Laurent Grison, L’Homme élémentaire et L’œil arpente l’infini
Ces deux recueils de Laurent Grison, l'homme élémentaire et L'Œil arpente l'infini, ont à voir avec l'image – et cela n'a rien d'étonnant car Laurent Grison travaille souvent avec des plasticiens.
L'Homme élémentaire
Le format du premier s'inscrit dans la forme régulière d'un carré – comme l'un des éléments du peintre Mondrian. La couverture s'orne d'un tracé rouge et noir, évoquant à première vue une tache abstraite comme un test de Roschach. Déployée, elle révèle - tête-bêche comme la figure d'une carte à jouer - une silhouette semblable à celles qu'on lit sur les radiographies – le squelette d'un buste – l'ossature, délivrée de sa chair, de l'homme "élémentaire" – réduit à ses plus simples éléments?
Il semble bien que le texte explore ce même évidement du côté des mots – ici réduit à des listes noires et des signes rouges, éléments donnés d'une dé/construction, briques offertes au lecteur pour recomposer son univers textural et textuel en vis-à-vis sur les pages :
des mots aussi / dans l'oreille /
des mots qui / tombent de l'homme / élémentaire /
puis entrent dans sa tête
Invitation à rêver dans la marge immense de ces pages où flottent mots et graphismes légers, dans un mouvement cyclique amorcé par les bonds et rebonds de la pensée analogique, qui mènent... au "silence" doublement exprimé par le mot trompeur, inversement performatif (en ce que sa profération annule ce qu'il annonce) et son double silencieux sur la dernière page /... /
Des mots et des signes, donc, pour composer, au gré des feuilletages, une histoire peut-être ? Car les listes invitent à imaginer le rapport de cet homme élémentaire à la vie et à la mort, symbolisées par les couleurs typographiques, au chagrin et à la consolation, peut-être de l'écriture :
L'Œil arpente l'infini
C'est Kandinsky que convoque en exergue ce second ouvrage: "La ligne géométrique"est un être invisible" – ligne matérialisée par l'ultime photo – indéchiffrable paysage où une large ligne d'horizon noire semble séparer deux ciels, commentée avec humour par Laurent Grison : /ciel-à-ciel et non terre-à-terre".

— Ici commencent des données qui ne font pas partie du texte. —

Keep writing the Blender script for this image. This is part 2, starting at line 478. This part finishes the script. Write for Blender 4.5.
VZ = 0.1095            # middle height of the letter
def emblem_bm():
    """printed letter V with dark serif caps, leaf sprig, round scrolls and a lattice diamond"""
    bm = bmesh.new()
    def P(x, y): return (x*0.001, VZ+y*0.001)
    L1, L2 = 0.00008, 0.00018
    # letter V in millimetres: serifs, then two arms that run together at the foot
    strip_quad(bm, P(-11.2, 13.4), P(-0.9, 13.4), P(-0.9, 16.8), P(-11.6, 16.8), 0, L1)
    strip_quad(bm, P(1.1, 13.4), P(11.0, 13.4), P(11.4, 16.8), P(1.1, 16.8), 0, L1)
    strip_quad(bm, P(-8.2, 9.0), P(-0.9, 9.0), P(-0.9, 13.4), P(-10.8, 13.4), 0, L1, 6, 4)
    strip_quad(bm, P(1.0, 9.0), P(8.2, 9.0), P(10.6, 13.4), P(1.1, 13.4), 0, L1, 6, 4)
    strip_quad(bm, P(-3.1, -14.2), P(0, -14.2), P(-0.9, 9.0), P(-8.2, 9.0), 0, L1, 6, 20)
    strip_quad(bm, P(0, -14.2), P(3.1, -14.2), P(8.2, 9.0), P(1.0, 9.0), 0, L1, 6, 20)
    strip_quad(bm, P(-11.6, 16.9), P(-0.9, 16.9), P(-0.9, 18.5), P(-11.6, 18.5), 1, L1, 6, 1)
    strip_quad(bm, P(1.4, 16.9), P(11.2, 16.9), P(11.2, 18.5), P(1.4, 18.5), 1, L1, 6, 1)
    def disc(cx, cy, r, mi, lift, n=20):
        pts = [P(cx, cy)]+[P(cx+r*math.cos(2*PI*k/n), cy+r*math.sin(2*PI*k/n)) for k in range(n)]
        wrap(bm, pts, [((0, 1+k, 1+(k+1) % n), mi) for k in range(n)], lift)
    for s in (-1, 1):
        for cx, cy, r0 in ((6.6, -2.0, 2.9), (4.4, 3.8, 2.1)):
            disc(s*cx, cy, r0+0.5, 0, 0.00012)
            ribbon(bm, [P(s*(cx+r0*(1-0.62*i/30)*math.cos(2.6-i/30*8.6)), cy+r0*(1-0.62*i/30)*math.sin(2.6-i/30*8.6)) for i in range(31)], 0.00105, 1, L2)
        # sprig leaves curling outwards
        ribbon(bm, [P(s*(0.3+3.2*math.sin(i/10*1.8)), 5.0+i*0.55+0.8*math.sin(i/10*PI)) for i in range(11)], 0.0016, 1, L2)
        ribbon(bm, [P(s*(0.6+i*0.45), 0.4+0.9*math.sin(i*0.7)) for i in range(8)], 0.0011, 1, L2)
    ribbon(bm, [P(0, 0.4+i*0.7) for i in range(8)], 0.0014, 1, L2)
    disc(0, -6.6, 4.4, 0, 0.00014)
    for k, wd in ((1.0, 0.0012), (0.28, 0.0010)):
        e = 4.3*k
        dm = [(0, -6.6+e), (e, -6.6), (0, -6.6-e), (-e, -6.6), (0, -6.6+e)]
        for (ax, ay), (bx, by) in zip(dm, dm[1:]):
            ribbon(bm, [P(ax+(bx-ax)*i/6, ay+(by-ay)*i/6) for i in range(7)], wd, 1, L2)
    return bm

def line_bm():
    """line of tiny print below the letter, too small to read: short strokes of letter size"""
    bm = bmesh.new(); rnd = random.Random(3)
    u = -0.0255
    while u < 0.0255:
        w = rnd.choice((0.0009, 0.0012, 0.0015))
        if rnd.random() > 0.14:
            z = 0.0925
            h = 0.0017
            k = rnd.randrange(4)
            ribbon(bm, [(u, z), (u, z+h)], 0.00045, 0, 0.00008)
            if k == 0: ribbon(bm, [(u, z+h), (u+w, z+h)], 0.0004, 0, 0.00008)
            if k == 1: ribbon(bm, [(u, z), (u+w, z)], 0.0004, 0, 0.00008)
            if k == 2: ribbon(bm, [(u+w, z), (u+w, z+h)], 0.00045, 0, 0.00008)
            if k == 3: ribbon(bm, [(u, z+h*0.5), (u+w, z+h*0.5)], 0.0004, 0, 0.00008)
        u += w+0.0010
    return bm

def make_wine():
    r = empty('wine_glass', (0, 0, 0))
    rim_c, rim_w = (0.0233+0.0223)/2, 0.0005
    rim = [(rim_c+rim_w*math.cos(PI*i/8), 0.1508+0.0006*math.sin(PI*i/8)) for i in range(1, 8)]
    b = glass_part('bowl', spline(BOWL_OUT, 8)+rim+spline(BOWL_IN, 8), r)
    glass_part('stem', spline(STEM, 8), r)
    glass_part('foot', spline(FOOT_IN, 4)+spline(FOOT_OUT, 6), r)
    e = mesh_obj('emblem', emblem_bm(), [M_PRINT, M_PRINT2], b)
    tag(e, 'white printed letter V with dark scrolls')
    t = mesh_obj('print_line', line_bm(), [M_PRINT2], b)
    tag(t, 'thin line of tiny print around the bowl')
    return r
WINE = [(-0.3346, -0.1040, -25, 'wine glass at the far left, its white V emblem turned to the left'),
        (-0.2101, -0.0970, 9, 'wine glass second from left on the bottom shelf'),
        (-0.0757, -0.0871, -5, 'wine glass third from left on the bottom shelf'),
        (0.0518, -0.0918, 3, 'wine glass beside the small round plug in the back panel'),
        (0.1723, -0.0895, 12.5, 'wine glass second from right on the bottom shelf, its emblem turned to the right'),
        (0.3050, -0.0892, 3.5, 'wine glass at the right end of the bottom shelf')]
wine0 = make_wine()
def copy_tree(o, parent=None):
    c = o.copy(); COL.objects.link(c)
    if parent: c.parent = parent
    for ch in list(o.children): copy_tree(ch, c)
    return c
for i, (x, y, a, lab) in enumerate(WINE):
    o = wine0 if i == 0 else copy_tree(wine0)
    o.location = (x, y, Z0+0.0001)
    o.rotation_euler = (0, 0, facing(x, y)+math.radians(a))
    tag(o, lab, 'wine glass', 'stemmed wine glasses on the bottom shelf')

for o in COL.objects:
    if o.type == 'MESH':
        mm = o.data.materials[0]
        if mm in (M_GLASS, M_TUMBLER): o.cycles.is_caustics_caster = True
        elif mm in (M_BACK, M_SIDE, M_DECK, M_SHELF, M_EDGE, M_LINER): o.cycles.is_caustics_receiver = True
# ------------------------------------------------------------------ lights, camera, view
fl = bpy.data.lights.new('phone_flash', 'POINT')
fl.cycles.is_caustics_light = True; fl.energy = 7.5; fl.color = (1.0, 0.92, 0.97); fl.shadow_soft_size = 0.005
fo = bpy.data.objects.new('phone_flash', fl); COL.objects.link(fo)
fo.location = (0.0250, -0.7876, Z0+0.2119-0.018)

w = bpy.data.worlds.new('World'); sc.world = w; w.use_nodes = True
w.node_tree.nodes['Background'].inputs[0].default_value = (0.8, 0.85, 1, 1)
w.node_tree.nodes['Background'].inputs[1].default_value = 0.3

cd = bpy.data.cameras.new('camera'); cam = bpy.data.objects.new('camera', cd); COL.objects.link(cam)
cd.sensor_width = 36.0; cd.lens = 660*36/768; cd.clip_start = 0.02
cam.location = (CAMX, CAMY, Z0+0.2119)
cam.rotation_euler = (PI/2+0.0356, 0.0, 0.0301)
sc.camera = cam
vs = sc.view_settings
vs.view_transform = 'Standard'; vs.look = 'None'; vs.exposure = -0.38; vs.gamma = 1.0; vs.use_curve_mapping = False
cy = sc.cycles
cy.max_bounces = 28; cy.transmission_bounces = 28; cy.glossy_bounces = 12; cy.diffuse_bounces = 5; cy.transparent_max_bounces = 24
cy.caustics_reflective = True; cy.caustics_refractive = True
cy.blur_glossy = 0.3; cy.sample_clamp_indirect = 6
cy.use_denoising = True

Les superbes photos en noir et blanc de Nathan R. Grison explorent les formes géométriques de l'univers naturel, industriel et urbain, réduites (sublimées !) en alignements, accumulations, contrastes et conflits de formes et de directions sans autre référence aux lieux géographiques que la mention finale "les photographies de ce livre ont été prises par Nathan R. Grison en différents lieux d'Europe et d'Asie centrale.".
Les légendes, de Laurent Grison, en contrepoint des images, sont de nouveau des listes – mots, verbes actifs... dérivant de façon analogique, à partir des images, débordant parfois même, imageant la page blanche qui suit, comme pour la photo p. 51 – la forme d'une ombre découpant un espace de lumière bicorne dirigée vers le haut, sur un mur crépi ou de ciment – décrite comme " / harmonie ascendante /", puis reprise, par "rebond", dans les pages suivantes, comme "/ ange debout /" "/ailes déployées /".
L’œil arpenteur sautant des mots de l'un aux cadrages de l'autre, compose de ces formes transcendées un nouveau paysage, imaginaire et personnel.